Records shown:
-=-=-

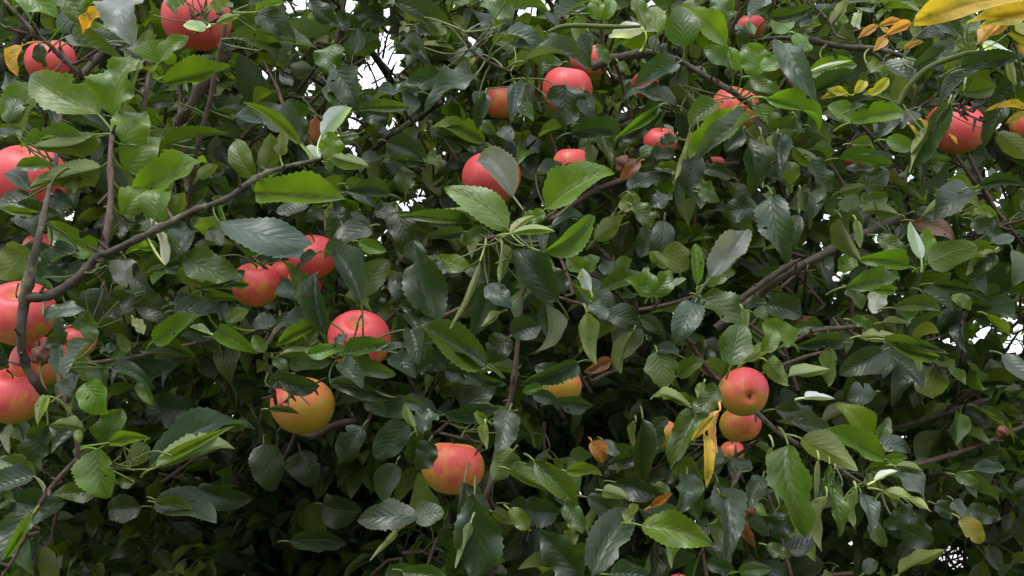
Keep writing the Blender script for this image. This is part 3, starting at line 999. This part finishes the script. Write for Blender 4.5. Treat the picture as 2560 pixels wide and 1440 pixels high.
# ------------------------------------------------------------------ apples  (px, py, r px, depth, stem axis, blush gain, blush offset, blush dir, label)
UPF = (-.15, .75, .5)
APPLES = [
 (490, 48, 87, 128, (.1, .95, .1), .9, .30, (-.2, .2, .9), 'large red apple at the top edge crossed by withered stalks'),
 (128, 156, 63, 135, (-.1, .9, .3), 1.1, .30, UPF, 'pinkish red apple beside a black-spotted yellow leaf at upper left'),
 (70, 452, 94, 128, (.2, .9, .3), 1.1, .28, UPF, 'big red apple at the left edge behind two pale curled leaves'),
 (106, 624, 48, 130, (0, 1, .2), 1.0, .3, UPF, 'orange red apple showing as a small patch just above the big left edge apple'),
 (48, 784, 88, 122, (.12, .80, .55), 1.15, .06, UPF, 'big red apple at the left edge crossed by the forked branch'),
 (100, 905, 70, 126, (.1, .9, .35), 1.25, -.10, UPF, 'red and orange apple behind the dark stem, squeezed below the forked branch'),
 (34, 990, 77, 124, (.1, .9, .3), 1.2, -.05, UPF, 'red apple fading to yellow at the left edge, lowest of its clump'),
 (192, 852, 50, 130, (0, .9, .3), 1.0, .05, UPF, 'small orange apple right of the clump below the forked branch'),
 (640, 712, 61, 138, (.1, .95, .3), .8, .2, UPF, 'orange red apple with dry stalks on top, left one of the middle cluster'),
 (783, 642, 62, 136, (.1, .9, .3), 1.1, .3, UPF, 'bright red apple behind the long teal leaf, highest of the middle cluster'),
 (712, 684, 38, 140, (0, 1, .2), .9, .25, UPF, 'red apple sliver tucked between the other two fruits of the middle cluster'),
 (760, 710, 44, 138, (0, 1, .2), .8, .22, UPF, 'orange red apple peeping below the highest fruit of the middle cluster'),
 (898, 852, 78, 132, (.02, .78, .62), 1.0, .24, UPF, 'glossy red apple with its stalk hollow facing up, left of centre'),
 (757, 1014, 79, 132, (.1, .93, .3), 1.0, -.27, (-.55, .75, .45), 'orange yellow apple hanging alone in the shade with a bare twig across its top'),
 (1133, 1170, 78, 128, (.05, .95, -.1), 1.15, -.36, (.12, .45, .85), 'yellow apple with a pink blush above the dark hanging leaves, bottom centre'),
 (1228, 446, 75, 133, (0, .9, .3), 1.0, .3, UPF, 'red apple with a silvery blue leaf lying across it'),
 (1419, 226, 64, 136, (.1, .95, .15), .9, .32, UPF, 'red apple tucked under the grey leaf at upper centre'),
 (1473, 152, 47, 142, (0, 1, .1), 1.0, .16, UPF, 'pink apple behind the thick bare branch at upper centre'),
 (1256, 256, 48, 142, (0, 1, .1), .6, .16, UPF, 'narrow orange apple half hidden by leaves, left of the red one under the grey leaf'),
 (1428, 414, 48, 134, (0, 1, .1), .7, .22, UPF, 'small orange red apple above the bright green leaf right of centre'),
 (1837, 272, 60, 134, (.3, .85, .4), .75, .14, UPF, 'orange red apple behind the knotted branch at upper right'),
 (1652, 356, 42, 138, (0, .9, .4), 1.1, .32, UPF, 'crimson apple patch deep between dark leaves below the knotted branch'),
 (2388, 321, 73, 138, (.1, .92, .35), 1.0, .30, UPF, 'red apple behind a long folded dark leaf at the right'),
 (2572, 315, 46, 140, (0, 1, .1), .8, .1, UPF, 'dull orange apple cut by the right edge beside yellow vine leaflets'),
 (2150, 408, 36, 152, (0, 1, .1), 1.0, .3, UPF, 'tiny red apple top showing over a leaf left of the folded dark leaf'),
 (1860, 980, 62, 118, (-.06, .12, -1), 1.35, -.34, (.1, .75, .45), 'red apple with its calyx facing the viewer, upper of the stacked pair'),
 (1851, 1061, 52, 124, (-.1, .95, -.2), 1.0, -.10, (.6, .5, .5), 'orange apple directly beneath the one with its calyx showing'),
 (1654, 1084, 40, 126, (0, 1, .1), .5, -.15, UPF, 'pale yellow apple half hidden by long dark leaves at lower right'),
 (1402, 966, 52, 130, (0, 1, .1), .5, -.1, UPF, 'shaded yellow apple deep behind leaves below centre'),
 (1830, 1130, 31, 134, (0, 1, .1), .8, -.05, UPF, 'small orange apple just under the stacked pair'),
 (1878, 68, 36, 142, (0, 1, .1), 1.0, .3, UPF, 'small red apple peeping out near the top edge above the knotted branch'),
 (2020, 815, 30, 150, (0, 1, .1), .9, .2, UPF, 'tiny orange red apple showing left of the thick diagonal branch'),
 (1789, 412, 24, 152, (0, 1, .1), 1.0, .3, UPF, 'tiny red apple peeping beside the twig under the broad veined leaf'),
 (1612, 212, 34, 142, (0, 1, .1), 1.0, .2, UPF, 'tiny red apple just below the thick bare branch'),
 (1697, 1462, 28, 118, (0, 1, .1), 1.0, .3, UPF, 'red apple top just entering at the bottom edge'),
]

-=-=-

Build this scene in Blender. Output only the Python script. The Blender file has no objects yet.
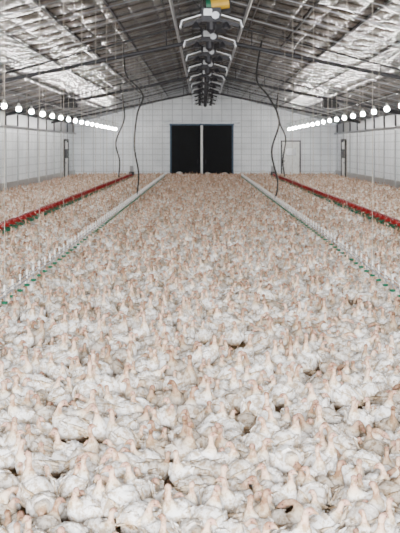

-=-=-

Do this: Across the material above, how many lines include the string "Blender"? Only the number is wanted.

Task answer: 2